The Cold Light of Dawn (The King’s Greatest Enemy)

Written by Anna Belfrage
Review by Penny Ingham

This is the fourth book in the King’s Greatest Enemy series. Set in turbulent 14th-century England, it follows the lives of lowly knight Adam de Guirande and his wife, Kit, as they negotiate a dangerous path through the backstabbing politics of the royal court. Edward II’s disastrous reign has ended with his deposition and exile, and his young son, Edward III, is now on the throne. Edward is closely controlled by his mother Queen Isabella and her lover, Roger Mortimer, but the adolescent king is beginning to chafe against their influence. The tense undercurrent running through this novel is not if Edward will act, but when.

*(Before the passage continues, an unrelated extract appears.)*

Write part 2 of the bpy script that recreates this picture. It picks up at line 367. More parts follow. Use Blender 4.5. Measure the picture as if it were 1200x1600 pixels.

Adam Guirande is the foster son of Mortimer and loves him like a father. At the same time, he has sworn allegiance to the young king, and Adam’s internal struggles with bitter disappointment, betrayal and divided loyalties are convincingly portrayed. So too is his relationship with his wife; their banter and their deep love for each other give the novel its romantic heart.

Queen Isabella is often portrayed as a she-wolf, and Mortimer a power-hungry despot, but in this novel the couple are more rounded. Mortimer is shown to be voraciously ambitious but also exhausted from the long hours required to run a kingdom, whilst the young king spends his days hunting and jousting.

For my taste, the novel was rather heavy on dialogue as opposed to narrative. Not having read the first three novels, I also found myself playing catch-up at times, and a list of characters would have been a helpful addition to the brief resume at the start of the book. But an enjoyable, enlightening read nonetheless!